Requirements
Repeat, please, only the lines from the top of the data down to the line with "# White house"; include both of those lines.

-- Start --

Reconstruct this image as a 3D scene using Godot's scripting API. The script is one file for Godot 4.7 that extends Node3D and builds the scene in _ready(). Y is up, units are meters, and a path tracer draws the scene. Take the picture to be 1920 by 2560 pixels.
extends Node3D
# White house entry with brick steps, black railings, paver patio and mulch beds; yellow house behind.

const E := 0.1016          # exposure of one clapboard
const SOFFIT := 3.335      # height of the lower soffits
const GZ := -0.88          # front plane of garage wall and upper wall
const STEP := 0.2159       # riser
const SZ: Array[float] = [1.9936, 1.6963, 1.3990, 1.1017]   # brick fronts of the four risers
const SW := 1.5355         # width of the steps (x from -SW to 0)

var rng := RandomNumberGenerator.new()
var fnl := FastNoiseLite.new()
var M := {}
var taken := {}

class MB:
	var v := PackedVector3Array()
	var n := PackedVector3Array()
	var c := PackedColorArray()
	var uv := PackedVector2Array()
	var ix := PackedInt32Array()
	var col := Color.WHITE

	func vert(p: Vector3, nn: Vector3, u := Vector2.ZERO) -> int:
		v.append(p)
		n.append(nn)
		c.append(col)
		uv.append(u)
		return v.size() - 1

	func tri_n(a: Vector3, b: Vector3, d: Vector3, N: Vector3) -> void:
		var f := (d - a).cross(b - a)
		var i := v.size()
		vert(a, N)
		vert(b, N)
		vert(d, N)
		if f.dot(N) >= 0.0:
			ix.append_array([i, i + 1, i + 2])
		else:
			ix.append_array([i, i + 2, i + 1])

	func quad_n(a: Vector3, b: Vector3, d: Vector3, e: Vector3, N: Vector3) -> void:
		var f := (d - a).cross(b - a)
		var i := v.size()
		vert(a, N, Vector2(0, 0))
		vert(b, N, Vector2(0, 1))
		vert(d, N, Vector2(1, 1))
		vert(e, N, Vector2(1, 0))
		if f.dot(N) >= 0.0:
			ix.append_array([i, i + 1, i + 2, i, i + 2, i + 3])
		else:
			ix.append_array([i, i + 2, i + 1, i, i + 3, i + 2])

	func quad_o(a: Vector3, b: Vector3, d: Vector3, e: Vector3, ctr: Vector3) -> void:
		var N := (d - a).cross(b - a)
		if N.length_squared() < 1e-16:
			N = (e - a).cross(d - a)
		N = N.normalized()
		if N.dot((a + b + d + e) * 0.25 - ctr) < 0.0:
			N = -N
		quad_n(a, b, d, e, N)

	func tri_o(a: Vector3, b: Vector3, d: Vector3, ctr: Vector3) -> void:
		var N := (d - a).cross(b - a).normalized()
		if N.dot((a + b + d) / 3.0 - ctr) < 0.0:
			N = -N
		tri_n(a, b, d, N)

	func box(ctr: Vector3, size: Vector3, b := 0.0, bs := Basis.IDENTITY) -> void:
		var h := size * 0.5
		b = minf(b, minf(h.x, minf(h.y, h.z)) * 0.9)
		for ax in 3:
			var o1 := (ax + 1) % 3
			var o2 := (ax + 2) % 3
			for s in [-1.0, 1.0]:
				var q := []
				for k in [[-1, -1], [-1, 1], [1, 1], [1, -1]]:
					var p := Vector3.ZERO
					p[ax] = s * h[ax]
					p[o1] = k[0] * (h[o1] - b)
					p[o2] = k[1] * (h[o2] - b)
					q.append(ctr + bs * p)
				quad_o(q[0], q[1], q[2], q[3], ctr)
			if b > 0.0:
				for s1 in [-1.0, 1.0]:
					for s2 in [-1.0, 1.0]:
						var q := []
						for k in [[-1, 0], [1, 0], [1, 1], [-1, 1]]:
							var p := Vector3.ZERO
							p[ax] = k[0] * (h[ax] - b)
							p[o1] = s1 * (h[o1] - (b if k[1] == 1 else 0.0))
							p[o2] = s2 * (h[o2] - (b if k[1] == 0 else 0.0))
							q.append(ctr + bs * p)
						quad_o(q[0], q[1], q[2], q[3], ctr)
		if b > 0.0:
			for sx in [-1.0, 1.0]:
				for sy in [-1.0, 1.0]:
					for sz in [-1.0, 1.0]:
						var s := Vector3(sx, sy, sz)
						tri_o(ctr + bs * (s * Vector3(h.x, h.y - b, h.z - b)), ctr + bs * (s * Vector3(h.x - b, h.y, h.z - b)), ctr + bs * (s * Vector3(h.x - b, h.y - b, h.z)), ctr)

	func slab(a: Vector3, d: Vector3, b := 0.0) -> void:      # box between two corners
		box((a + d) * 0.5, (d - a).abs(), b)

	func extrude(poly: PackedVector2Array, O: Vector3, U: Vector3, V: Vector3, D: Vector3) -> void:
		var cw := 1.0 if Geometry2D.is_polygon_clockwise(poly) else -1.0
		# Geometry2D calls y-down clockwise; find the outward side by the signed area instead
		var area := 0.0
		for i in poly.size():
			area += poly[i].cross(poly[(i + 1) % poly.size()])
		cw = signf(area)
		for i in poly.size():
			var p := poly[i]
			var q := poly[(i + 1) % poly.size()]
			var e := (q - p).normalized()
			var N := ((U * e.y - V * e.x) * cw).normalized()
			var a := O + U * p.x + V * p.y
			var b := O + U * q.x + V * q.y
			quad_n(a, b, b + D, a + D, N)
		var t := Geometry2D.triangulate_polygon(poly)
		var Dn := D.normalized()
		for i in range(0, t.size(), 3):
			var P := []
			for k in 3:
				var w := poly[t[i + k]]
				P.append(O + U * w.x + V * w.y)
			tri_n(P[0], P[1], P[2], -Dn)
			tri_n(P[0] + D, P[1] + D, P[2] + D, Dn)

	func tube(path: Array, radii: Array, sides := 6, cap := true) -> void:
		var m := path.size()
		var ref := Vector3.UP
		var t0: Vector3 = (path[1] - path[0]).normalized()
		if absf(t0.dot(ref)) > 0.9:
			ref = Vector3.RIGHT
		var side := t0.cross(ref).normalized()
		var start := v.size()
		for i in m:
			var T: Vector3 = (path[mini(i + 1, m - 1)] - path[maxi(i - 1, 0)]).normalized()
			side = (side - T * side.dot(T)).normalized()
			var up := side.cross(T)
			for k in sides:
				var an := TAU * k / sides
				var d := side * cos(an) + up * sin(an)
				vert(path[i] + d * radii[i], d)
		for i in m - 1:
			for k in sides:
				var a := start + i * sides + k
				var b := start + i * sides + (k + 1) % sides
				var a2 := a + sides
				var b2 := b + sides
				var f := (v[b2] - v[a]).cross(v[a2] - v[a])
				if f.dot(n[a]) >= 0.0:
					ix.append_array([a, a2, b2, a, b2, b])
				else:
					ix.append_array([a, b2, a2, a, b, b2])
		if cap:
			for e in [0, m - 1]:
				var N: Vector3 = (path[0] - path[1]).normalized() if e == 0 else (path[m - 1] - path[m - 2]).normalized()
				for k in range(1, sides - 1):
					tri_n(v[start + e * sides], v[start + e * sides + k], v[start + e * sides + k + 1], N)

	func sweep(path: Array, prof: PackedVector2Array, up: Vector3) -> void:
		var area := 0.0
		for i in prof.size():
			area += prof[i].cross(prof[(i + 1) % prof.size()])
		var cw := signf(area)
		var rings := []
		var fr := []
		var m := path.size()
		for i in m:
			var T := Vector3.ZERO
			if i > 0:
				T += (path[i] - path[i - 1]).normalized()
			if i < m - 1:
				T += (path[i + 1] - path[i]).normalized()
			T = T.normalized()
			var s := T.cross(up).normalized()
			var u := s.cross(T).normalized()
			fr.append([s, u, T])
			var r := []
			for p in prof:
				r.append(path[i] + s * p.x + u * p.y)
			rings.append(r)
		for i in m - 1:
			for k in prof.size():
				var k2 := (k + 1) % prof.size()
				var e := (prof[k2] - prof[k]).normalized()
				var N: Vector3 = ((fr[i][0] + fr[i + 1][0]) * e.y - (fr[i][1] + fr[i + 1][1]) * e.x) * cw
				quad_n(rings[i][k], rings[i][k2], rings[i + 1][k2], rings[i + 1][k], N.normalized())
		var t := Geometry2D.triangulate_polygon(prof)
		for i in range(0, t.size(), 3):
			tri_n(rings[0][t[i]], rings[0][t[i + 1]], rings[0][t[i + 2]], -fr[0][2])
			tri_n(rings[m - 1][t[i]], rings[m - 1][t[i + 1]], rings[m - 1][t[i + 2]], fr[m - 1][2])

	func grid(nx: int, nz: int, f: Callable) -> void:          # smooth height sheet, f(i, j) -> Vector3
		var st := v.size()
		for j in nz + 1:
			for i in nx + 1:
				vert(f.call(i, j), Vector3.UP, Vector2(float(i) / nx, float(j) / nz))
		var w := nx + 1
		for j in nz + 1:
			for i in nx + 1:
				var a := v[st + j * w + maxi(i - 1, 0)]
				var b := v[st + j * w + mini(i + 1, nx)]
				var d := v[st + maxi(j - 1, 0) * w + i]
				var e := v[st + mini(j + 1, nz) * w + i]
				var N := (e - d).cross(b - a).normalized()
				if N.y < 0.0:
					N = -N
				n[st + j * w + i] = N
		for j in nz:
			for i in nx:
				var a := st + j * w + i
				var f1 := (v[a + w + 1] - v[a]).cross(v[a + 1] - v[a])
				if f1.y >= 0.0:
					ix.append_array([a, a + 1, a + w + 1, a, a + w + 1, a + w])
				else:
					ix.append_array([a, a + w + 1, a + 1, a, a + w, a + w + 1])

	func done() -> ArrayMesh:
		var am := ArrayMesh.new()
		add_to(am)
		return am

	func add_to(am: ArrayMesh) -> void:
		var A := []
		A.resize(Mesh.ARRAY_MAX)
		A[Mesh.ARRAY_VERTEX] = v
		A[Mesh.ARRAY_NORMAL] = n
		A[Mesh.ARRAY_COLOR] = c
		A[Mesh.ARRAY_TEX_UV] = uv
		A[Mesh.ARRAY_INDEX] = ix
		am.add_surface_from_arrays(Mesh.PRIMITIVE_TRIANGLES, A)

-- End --

Problem solution
Reconstruct this image as a 3D scene using Godot's scripting API. The script is one file for Godot 4.7 that extends Node3D and builds the scene in _ready(). Y is up, units are meters, and a path tracer draws the scene. Take the picture to be 1920 by 2560 pixels.
extends Node3D
# White house entry with brick steps, black railings, paver patio and mulch beds; yellow house behind.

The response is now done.